Hanging about toilets with a camera for too long could land most people in trouble. But it has helped Paul Griffin build up a photo gallery worthy of his own exhibition.

Paul, 35, a British Airways steward for the past 12 years, took up photography about three years ago after he was given a camera for his birthday.

He and his partner were on holiday in Callandar, Scotland, when he spotted a row of blue urinals and decided they would make a great shot.

He said: "The urinals were taken very quickly because I didn't want to be in the toilets with a camera too long.

"I took that photo because I had never seen that colour blue before. I didn't really know what I was doing but when the photo came back I thought: 'Wow, maybe I should do something more with this'."

Paul, from Kemp Town, Brighton, began taking more and more pictures of everyday objects in an unusual way.

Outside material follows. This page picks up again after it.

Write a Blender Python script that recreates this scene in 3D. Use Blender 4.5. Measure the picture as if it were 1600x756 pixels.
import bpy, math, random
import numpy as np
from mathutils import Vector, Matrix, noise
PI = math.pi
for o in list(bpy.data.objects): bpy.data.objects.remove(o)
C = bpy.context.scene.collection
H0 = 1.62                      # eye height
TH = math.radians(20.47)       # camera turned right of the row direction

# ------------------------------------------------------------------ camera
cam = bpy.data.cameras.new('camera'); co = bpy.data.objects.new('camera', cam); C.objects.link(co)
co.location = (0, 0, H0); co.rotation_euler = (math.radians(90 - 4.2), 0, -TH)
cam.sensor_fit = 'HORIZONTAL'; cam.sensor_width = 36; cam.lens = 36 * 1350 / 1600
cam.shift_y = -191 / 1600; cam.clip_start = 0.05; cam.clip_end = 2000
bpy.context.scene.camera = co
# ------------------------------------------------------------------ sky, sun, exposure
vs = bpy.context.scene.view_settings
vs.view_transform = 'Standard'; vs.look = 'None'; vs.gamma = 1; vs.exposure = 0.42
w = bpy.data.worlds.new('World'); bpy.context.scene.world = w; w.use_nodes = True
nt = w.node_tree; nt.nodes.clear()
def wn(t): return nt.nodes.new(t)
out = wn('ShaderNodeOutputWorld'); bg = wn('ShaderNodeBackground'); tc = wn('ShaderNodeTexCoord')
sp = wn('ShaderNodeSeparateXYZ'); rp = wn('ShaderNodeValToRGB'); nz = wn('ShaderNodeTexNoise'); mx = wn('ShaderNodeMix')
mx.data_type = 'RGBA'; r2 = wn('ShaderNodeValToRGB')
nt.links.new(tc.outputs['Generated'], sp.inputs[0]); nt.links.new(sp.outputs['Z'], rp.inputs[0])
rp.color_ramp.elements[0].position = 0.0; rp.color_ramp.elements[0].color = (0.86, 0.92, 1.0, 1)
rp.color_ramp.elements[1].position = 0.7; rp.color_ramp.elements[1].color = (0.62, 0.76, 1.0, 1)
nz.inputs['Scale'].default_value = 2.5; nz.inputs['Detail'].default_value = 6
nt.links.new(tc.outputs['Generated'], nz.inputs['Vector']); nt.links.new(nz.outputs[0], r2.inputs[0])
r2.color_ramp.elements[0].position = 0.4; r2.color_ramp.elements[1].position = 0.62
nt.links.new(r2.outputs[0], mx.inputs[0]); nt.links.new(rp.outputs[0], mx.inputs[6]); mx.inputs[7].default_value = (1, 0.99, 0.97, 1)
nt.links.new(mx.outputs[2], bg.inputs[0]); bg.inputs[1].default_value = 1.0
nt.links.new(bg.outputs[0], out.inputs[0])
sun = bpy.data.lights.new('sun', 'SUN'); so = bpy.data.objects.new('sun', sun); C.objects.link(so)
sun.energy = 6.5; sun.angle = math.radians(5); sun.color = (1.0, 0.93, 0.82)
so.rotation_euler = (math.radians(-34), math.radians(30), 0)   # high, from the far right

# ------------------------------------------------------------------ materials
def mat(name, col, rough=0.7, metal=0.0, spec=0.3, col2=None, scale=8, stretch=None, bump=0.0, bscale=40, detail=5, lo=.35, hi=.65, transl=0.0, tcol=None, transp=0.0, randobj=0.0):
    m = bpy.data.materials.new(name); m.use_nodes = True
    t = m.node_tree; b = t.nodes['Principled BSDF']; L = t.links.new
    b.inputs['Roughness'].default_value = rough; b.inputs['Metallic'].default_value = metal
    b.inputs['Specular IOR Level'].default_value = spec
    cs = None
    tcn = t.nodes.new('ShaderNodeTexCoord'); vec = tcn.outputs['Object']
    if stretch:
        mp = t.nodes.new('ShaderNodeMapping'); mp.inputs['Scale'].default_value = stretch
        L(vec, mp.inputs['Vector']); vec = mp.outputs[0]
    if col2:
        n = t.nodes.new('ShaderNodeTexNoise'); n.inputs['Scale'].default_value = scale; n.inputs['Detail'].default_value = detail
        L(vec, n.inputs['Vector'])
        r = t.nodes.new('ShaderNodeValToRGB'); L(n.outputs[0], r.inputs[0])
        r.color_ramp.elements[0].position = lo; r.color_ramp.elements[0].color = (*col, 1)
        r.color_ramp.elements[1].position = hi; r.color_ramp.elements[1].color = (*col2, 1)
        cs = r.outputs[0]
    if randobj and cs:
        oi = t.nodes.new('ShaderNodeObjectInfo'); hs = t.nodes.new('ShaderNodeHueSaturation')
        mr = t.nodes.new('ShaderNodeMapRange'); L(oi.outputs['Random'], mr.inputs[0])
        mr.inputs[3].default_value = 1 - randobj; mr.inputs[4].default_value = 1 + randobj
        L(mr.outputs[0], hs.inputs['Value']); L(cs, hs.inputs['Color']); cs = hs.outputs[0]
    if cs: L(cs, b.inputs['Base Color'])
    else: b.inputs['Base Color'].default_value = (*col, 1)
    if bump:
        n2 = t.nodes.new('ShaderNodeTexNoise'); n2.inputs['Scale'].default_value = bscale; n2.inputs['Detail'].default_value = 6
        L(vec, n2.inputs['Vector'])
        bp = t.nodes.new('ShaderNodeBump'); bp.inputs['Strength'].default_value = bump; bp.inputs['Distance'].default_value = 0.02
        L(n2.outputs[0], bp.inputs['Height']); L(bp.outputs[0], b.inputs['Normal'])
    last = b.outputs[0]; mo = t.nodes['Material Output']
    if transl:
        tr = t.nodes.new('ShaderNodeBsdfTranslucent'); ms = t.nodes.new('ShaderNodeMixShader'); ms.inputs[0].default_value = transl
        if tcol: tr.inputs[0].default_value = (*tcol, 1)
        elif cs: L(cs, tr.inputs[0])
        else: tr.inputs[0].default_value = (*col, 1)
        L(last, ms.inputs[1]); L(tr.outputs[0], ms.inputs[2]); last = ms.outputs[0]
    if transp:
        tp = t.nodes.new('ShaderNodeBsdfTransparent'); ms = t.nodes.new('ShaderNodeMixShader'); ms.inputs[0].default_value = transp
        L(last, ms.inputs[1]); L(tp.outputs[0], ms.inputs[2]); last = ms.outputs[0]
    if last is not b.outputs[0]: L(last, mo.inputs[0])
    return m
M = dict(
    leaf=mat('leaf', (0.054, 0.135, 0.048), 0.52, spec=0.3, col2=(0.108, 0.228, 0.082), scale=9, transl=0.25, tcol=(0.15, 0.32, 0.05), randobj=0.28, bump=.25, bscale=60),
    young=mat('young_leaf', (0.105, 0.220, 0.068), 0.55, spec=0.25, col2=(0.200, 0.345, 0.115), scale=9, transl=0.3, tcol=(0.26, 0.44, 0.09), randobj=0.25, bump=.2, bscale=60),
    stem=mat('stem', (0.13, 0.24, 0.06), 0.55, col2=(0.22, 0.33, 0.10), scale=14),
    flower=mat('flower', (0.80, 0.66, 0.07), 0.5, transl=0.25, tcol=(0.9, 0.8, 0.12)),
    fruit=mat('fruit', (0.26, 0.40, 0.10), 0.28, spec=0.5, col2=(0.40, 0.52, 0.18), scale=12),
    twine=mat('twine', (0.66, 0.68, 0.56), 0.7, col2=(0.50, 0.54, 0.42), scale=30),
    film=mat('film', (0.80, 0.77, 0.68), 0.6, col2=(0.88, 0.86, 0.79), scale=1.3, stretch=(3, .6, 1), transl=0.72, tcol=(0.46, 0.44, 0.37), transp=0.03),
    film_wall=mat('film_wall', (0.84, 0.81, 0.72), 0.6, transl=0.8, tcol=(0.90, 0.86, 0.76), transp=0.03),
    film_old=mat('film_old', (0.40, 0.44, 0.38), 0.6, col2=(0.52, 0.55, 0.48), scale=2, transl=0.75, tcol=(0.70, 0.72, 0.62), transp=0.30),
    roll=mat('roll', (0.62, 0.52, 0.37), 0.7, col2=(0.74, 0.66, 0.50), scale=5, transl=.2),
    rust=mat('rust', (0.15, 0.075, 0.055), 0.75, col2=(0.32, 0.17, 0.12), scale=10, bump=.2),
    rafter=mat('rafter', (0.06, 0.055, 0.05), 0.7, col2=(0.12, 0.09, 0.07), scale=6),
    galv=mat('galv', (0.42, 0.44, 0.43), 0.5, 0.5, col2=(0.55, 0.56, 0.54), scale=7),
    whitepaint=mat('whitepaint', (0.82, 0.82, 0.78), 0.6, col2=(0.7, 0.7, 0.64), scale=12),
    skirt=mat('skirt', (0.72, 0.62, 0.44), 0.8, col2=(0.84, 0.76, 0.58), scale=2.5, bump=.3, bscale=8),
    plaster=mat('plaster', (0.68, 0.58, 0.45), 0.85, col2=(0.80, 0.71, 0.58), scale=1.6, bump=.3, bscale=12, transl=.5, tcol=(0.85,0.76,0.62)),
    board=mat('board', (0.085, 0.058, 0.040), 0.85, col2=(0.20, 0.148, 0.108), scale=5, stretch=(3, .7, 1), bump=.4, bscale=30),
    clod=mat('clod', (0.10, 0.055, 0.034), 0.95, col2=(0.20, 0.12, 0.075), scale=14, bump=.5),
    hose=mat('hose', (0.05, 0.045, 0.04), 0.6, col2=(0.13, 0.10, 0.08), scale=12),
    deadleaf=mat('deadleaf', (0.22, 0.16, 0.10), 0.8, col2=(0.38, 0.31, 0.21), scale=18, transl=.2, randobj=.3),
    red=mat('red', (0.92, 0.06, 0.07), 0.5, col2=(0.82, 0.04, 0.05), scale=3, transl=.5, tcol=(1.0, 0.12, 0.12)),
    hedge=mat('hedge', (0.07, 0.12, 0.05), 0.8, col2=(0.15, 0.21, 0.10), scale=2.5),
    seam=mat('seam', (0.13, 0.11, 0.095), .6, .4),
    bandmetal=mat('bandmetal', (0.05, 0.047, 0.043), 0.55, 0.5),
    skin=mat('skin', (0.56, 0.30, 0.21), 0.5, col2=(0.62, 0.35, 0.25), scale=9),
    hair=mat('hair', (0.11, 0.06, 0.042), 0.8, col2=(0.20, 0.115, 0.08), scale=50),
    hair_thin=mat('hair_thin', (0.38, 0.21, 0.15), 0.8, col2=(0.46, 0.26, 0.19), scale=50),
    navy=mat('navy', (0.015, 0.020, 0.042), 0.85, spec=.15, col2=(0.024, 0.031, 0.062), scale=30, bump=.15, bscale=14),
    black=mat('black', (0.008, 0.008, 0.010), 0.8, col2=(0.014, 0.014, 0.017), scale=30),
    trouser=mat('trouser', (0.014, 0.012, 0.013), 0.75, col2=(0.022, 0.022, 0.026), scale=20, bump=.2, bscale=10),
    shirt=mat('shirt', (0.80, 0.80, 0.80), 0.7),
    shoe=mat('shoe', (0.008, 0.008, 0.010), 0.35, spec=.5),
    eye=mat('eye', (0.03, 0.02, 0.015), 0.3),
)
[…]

But it was not until a chance meeting with an upcoming art agent he began exhibiting his work.

His job means he often visits far-flung places, such as America, South Africa, Australia and the Far East, providing inspiration for many of his pictures.

He said: "My job allows me to see a lot more, views people in that country see every day."

Paul's work at his On Tour exhibition at Tootsie's Restaurant, in Meeting House Lane, Brighton, includes the rear lights of a Cadillac taken in Los Angeles, a fire hydrant shot in Bermuda and a sunset on Venice Beach.

The artist, who had his first show at the Tin Drum in Kemp Town in 2001, described his work as different, saying he was often drawn to more unusual sights and focused on what some might call everyday objects.

Paul, who has had no formal training, is now working part-time to allow him to spend more time on photography and hopes to one day to turn professional.

He said: "I am studying graphic design part-time and I want to study visual communication, which incorporates photography so I will be technically more up on it.

"I have some idea about lighting but that is about it. I see things I like and simply wonder how I will photograph it.

"I am at a bit of a crossroads professionally. I think the work I do is good but I have never really invested much time in it. Now, with the good feedback I am getting, I might see where I can go with it."